Al ruolo di debitore o garante dello stesso, assunto dal coniuge ex ante viene assicurata la prevalenza: in quanto tale, egli risponde con tutti i suoi beni presenti e futuri dell'inadempimento delle proprie obbligazioni (art. 2740 c.c.).
Ciò pertanto i creditori dell’obbligato hanno la possibilità di agire tramite l'azione revocatoria, facendo dichiarare inefficace, ma solo nei loro confronti, l'atto di costituzione del patrimonio separato.
La Cassazione (4422/2001), rilevato che il creditore ha diritto di soddisfarsi anche sui beni entrati nel patrimonio del debitore dopo l'insorgere del credito, sussiste la revocabilità del fondo poiché il suo diritto (su questi beni) è suscettibile di risultare pregiudicato anche da atti di disposizione che cadano sui beni che ancora non esistevano nel patrimonio del debitore al momento della nascita del credito.
L’art. 2901 c.c. stabilisce come condizione per l’esercizio dell’azione di revocatoria che il debitore conoscesse il pregiudizio che l'atto arrecava alle ragioni del creditore. Nel caso del fideiussore è sufficiente che il terzo contraente (l’altro coniuge) fosse consapevole del pregiudizio. Il pregiudizio può consistere anche nel solo pericolo di un'azione esecutiva infruttuosa.
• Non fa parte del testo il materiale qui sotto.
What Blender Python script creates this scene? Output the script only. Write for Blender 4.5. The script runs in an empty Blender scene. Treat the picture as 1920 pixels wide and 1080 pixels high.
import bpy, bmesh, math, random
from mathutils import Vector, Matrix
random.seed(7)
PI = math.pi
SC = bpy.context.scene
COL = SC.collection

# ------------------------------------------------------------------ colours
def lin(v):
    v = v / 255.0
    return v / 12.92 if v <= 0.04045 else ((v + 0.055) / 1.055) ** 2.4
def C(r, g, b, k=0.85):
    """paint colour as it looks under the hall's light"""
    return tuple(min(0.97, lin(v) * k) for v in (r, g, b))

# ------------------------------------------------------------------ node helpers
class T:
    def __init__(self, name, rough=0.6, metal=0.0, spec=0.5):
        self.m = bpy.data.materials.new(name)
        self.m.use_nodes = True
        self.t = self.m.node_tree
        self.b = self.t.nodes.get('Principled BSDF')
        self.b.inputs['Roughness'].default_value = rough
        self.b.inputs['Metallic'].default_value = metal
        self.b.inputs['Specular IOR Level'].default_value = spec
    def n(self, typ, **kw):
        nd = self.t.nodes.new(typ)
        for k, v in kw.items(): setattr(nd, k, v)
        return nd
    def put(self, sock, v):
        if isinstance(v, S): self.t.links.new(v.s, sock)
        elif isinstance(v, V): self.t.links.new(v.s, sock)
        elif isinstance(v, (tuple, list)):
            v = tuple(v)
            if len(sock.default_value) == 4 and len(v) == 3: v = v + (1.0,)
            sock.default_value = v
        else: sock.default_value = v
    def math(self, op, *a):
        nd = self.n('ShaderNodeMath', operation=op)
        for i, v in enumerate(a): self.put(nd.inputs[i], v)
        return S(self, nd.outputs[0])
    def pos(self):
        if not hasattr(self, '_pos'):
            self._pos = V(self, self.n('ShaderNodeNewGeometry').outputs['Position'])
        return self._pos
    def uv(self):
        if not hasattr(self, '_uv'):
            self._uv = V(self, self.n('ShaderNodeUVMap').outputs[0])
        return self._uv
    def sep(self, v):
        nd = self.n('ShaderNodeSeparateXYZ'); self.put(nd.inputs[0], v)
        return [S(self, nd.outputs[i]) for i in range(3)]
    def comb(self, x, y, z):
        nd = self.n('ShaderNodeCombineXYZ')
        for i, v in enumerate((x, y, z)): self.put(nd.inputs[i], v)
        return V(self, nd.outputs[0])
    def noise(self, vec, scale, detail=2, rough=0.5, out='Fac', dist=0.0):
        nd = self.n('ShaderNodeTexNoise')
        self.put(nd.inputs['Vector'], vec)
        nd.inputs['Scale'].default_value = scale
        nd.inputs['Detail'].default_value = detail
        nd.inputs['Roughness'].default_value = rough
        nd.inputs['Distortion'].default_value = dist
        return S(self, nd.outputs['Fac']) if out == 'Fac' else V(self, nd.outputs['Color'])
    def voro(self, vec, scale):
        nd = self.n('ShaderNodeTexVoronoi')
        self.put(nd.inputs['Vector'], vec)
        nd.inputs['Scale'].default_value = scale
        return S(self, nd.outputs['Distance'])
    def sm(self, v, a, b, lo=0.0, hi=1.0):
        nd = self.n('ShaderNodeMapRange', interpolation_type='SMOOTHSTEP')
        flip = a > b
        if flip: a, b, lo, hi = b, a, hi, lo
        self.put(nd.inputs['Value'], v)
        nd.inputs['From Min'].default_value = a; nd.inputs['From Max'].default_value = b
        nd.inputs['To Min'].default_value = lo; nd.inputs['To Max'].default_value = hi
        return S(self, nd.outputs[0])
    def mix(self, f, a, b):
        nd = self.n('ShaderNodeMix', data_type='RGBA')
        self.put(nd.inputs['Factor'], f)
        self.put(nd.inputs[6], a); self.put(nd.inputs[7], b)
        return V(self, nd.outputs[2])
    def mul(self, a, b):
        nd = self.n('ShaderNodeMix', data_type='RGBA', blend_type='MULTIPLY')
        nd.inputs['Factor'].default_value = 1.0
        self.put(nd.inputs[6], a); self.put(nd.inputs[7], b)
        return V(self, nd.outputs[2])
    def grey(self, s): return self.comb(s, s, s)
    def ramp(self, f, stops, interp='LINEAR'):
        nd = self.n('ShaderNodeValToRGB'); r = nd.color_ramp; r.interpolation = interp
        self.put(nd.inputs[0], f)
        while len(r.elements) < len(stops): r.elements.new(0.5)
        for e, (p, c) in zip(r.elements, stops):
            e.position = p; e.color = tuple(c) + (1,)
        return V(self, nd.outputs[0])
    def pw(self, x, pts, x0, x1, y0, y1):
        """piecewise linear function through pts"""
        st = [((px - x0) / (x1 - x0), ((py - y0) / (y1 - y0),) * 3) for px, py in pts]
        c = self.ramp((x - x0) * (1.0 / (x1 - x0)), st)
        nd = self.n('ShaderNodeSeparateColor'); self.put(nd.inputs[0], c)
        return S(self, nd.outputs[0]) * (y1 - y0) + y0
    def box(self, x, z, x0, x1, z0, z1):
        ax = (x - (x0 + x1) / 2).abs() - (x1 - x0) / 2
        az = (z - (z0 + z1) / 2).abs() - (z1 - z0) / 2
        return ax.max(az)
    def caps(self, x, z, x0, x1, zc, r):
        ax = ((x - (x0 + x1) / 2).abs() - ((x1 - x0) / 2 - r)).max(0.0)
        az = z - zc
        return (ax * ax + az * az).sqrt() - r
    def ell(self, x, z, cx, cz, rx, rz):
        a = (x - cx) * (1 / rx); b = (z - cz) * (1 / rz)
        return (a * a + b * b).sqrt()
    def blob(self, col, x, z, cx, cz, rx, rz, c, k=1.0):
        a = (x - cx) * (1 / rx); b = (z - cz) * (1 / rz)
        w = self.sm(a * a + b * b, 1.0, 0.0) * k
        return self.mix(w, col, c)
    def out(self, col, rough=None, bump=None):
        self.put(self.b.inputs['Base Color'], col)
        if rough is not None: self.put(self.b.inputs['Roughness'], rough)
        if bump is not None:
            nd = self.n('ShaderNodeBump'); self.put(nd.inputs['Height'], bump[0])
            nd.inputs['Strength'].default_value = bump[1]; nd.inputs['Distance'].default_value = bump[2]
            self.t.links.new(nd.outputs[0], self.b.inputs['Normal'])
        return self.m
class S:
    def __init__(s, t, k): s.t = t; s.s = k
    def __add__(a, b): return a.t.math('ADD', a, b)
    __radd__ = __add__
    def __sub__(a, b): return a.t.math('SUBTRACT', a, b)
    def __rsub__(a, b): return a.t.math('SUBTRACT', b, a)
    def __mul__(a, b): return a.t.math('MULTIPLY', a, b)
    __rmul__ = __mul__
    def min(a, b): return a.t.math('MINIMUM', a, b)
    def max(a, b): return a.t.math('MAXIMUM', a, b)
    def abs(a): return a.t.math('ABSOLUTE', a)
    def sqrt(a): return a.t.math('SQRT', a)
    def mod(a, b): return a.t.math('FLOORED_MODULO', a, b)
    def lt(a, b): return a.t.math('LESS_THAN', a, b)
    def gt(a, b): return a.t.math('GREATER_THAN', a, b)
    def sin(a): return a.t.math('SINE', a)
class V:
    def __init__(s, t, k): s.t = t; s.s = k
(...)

E la consapevolezza, è determinabile per presunzioni "senza che sia data rilevanza all'intenzione del debitore di ledere la garanzia patrimoniale generica del creditore né la relativa conoscenza o partecipazione da parte del terzo". Ultima nota: la Suprema Corte ribadisce che poiché gli effetti dell'azione revocatoria non si estendono al conferimento operato dal coniuge non debitore (o meglio non garante) ne deriva che rimanendo questi estraneo non assumerà la posizione di litisconsorte necessario nel relativo processo.
Per tal motivo, prima dell’atto pubblico, è buona norma accertarsi che non ci siano “pendenze latenti” o fidejussioni pendenti.